**What is needed:** Write every line out verbatim and omit the pictures.

**Data excerpt:**
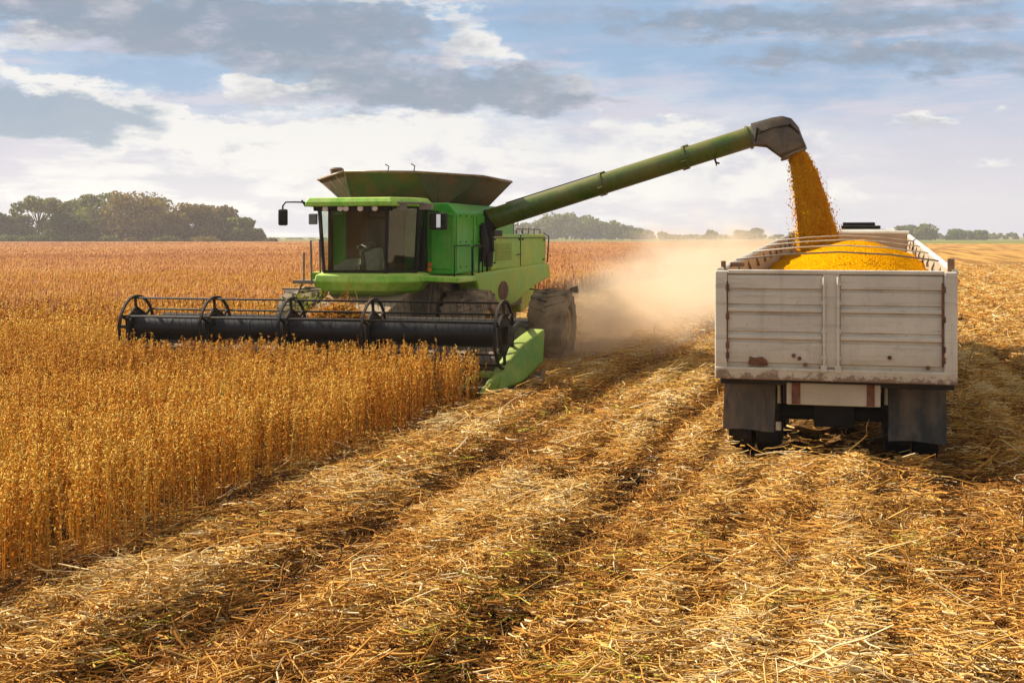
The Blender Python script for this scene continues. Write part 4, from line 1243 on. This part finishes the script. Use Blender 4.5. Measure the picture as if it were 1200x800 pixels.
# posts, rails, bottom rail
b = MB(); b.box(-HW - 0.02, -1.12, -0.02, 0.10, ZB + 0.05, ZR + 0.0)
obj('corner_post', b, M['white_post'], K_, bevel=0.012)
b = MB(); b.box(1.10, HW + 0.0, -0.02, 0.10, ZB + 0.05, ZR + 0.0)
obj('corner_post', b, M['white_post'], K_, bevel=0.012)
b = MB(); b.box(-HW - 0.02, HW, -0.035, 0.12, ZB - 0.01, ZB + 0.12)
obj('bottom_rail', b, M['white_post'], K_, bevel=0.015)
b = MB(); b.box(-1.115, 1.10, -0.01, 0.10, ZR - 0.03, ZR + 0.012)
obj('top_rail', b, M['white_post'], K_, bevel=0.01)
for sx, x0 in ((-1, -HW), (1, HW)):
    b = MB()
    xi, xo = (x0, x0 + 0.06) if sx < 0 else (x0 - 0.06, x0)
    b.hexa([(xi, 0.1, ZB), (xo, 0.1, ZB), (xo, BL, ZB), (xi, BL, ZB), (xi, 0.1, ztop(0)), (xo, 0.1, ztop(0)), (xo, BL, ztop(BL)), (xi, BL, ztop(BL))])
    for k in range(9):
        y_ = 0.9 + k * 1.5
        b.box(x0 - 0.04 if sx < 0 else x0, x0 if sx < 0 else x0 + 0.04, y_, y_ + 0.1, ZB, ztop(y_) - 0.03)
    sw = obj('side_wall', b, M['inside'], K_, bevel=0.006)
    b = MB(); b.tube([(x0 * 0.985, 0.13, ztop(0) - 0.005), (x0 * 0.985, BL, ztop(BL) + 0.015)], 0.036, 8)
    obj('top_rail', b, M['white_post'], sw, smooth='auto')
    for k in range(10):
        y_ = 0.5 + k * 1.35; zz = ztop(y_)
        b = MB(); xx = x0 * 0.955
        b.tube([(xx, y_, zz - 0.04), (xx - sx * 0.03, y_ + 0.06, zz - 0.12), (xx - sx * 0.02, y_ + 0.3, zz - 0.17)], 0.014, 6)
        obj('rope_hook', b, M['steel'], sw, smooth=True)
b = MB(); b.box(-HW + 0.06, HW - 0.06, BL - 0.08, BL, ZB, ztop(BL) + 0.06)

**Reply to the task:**
The Blender Python script for this scene continues. Write part 4, from line 1243 on. This part finishes the script. Use Blender 4.5. Measure the picture as if it were 1200x800 pixels.
# posts, rails, bottom rail
b = MB(); b.box(-HW - 0.02, -1.12, -0.02, 0.10, ZB + 0.05, ZR + 0.0)
obj('corner_post', b, M['white_post'], K_, bevel=0.012)
b = MB(); b.box(1.10, HW + 0.0, -0.02, 0.10, ZB + 0.05, ZR + 0.0)
obj('corner_post', b, M['white_post'], K_, bevel=0.012)
b = MB(); b.box(-HW - 0.02, HW, -0.035, 0.12, ZB - 0.01, ZB + 0.12)
obj('bottom_rail', b, M['white_post'], K_, bevel=0.015)
b = MB(); b.box(-1.115, 1.10, -0.01, 0.10, ZR - 0.03, ZR + 0.012)
obj('top_rail', b, M['white_post'], K_, bevel=0.01)
for sx, x0 in ((-1, -HW), (1, HW)):
    b = MB()
    xi, xo = (x0, x0 + 0.06) if sx < 0 else (x0 - 0.06, x0)
    b.hexa([(xi, 0.1, ZB), (xo, 0.1, ZB), (xo, BL, ZB), (xi, BL, ZB), (xi, 0.1, ztop(0)), (xo, 0.1, ztop(0)), (xo, BL, ztop(BL)), (xi, BL, ztop(BL))])
    for k in range(9):
        y_ = 0.9 + k * 1.5
        b.box(x0 - 0.04 if sx < 0 else x0, x0 if sx < 0 else x0 + 0.04, y_, y_ + 0.1, ZB, ztop(y_) - 0.03)
    sw = obj('side_wall', b, M['inside'], K_, bevel=0.006)
    b = MB(); b.tube([(x0 * 0.985, 0.13, ztop(0) - 0.005), (x0 * 0.985, BL, ztop(BL) + 0.015)], 0.036, 8)
    obj('top_rail', b, M['white_post'], sw, smooth='auto')
    for k in range(10):
        y_ = 0.5 + k * 1.35; zz = ztop(y_)
        b = MB(); xx = x0 * 0.955
        b.tube([(xx, y_, zz - 0.04), (xx - sx * 0.03, y_ + 0.06, zz - 0.12), (xx - sx * 0.02, y_ + 0.3, zz - 0.17)], 0.014, 6)
        obj('rope_hook', b, M['steel'], sw, smooth=True)
b = MB(); b.box(-HW + 0.06, HW - 0.06, BL - 0.08, BL, ZB, ztop(BL) + 0.06)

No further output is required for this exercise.